What is asked — Extract, unchanged, each line of the listing below from its first line through the line that contains "from mathutils import Vector, Matrix", inclusive, and nothing else.
---
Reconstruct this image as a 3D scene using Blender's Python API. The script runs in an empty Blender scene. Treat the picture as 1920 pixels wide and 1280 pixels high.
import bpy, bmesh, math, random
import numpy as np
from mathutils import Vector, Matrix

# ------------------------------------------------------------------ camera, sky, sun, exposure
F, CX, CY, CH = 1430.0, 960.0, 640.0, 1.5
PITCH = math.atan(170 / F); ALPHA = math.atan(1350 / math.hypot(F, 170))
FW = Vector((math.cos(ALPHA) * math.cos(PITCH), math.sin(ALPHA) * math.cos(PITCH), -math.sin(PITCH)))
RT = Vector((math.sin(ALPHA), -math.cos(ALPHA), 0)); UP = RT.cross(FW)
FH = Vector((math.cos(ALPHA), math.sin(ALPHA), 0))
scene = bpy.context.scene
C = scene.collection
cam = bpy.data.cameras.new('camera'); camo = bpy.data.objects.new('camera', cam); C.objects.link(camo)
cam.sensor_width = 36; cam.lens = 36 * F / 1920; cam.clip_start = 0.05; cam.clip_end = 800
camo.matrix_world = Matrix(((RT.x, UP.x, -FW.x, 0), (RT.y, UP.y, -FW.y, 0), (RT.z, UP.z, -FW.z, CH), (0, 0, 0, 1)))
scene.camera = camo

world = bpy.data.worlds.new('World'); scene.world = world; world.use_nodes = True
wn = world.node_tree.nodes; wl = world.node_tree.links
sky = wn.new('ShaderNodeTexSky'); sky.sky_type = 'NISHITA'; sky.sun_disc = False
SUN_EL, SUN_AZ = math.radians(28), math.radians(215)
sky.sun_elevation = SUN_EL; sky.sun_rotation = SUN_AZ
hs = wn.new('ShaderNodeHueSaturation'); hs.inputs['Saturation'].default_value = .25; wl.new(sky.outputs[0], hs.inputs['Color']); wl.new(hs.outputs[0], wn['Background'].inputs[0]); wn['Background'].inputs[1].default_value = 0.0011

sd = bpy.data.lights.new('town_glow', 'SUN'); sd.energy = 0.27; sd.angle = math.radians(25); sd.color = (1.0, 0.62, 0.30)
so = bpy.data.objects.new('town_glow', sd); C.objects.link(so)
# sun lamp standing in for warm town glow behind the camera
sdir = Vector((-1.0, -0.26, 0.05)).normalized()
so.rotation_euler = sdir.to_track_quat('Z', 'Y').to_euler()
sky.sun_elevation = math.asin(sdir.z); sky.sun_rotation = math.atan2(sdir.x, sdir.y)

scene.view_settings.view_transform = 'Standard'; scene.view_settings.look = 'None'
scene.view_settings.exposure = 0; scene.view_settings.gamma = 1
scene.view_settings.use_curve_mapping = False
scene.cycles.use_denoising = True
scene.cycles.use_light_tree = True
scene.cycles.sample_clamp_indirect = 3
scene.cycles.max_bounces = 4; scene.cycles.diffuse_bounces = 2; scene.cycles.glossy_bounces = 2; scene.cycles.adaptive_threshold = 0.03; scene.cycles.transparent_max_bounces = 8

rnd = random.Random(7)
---
Finished answer —
Reconstruct this image as a 3D scene using Blender's Python API. The script runs in an empty Blender scene. Treat the picture as 1920 pixels wide and 1280 pixels high.
import bpy, bmesh, math, random
import numpy as np
from mathutils import Vector, Matrix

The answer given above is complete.